A second child arrived a few years later and I dove headfirst into full-time homemaking. That is something I swore I would never do. As a “strong, independent” young woman, I had thought that staying home to raise a family is what women did when they weren’t smart enough to do anything better. As a mother, I was blessed with the insight that there was really no better thing I could do with my time. I still pursued community service and writing, but I only did what could be done with children in tow.
When I began a career in punditry, I found the landscape as a woman to be daunting. The nature of womanhood and motherhood makes it such that men are dominant in professional industries, especially in leadership.

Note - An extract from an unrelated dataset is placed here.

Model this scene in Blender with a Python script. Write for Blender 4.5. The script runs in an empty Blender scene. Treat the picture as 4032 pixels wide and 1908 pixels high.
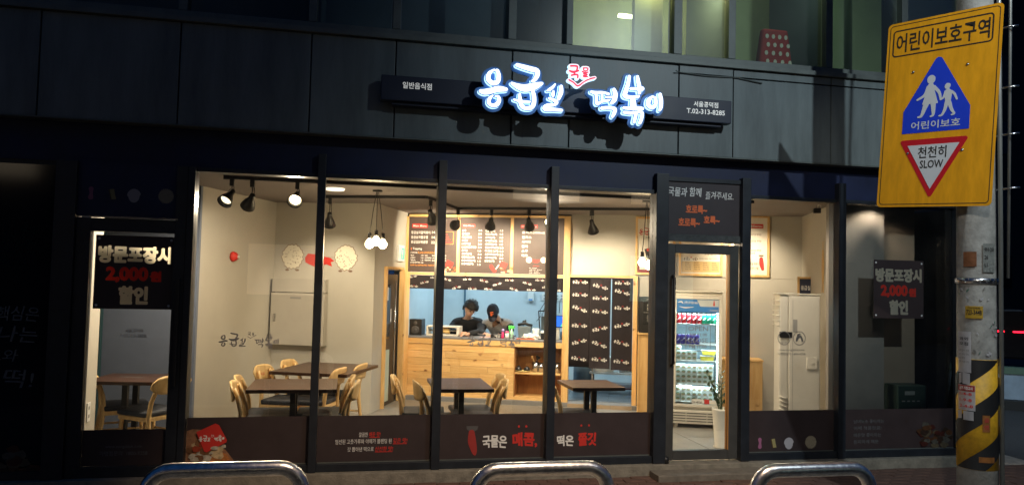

I suppose another term for this is the “Boys Club.” I found peers to mentor me. I learned to use my perspective as a woman to inform my political arguments. I made other female friends and we commiserated about the challenges of our sex.
As I’ve aged I’ve navigated my changing female form; my relationships with women, with men, with my husband, my children. I’ve viewed every part of this journey through many lenses, not the least of which is one we call ‘WOMAN.’
I say all this because suddenly and tragically there is a movement afoot to erase womanhood. The “woke left,” progressives, some well-meaning conservatives, and even my own President have decided that in order to appease the tiniest of slivers of humanity who believe they can change their genders by surgically altering their bodies they must completely erase womanhood for all of us. It has come to the point where our own governmental and academic institutions have replaced the word “mother” with “birthing person,” as if that is some type of equality.
You’ll notice we are not replacing “father” with “sperm producer” or some other idiot term. There is something so grossly misogynistic about the movement to erase womanhood. It’s as if none of the notions of women have changed in the last 1000 years. One philosophy is to the far right and one is to the far left, but both paint womanhood as inherently disgusting, flawed, misshapen, and grotesque. The natural form and function of our bodies are repulsive to each extreme. One extreme sought to eliminate our gender through silence – keeping us tucked away at home, away from the reaches of “civilized” society. The other extreme seeks to eliminate our gender through erasure – denying us the privilege of the markers that make us different than men and seeking to nullify the most beautiful aspects of our bodies. It is vile.
I am not a “birthing person.” I am a mother. I am not a “person who menstruates.” I am a woman. My body and my gender deserve your recognition. God knows I have fought a bloody and emotional battle to obtain that recognition. I have earned the respect of womanhood. How dare anyone suggest that because some people are gender bigots that I do not deserve the respect I have earned in this body?
I have given birth to the very future of humanity. That is the privilege of motherhood and the function of womanhood. And if one happens to be a woman who can’t give birth, or who chooses not to give birth, rest assured she is taking those journeys as a woman. She is dealing with the emotional fallout from how that affects her life as a woman. Those things still fall under the umbrella of womanhood and yes, motherhood. Because motherhood – the choosing of it or the absence of it – is an exclusively female function.
As I’ve recounted, I have walked through fire to learn how to walk in the fullness of womanhood. I have earned every damn scar, and woe to anyone who wants me to cover those scars up now just so they can feel better about themselves.
Live your life how you want, but you will not steal my God-given and gloriously created form. You will not reduce me to a function – a person who can give birth. You will address me with the respect I deserve, the respect my mother and her mother and her mother before her fought for. The respect I deserve and I have earned as a WOMAN.
My gender is not your social experiment.